The "ND" filter we used on Phil's music video shoot "Life in La" ... originally I slapped it on there as a joke because we'd forgotten our ND filters and so badly needed them ... and then we gaff-taped it to the lens.

I feel like I work at my best when it's with the unprepared. In my opinion, my crew and I work faster when the director isn't overly ready. For some reason it's easier to make things up as we go than to execute heavily pre-planned/ambitious set-ups. The work we do comes together when I'm allowed to "discover" (or "figure out" if that sounds less pretentious) the image and frame along with the director while we're working. I think I'm difficult to work with because I'm not a big fan of pre-production meetings... especially the long ones. I feel like in the long ones we begin to over-think, over-analyze.
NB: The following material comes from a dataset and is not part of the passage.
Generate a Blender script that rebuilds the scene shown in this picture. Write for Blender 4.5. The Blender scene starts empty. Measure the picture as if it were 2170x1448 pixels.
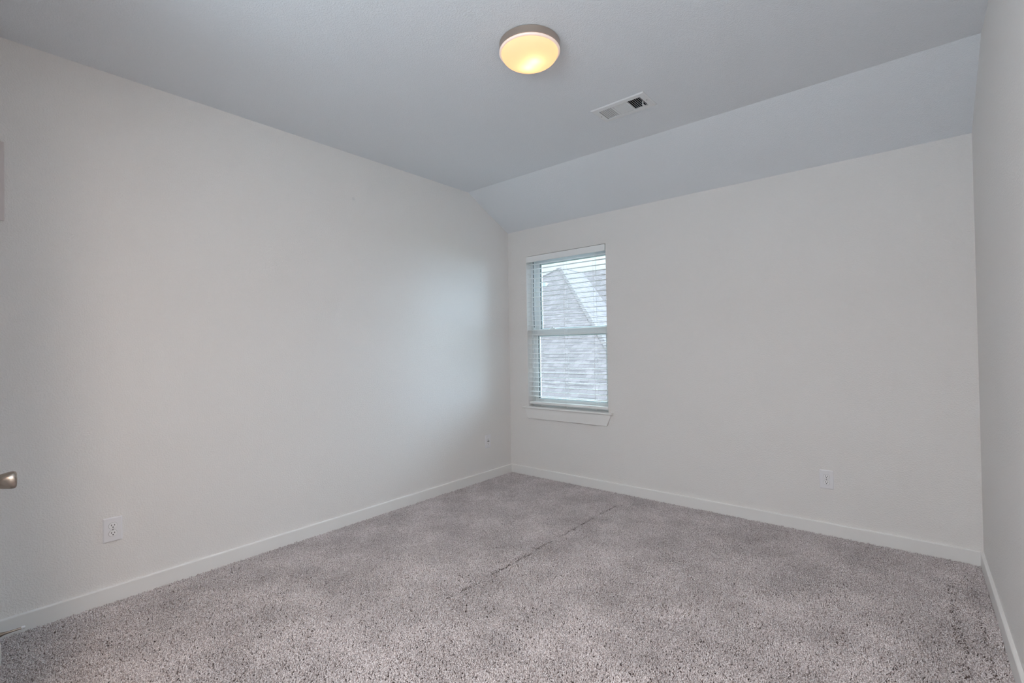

I appreciate floor plans and shot lists, and sometimes, they are necessary but whether we have these things or not, we still end up having to adjust, re-think, re-adjust, re-plan, and improvise. So much can be communicated to me with fewer words "lens flare" ... DONE! ... "focus-thing" ... DONE! ... "smoother" ... DONE! ... "darker", "lighter" the list goes on but the words remain precise, concise, and efficient. It's definitely important to prepare, make estimations, and set-up our ideal scenario but when director's talk my ear off, I feel like it compromises me, distracts me from what is really important for their work and their story. It clouts my mind with what we hope to predetermine but ultimately cannot. I'm learning that it's when I'm left to my own devices, on location (with a blocking rehearsal...or two), that my understanding of the lights and the camera and the action and the scene and the story really begin to come clear to me. So many of the things that directors like from me are happy accidents, many of the reasons why they come to me is so that I can recreate something I did in the past that came from me fucking up, people invest their trust in our style and my work because (unbeknownst to them) i'm a bumbbling idiot. Maybe it's not so much that I work best with directors that are unprepared, I think what it is is that the seemingly "unprepared" really just trust me and my crew and it's because of that trust that our best work is so obvious. Yeah, I guess I feel like we work at our best when it's rooted in trust.The crew and I are more like rabid dogs...sure sure we're effective and terrifying on the chain...but when we're cut loose, we really do some proper damage.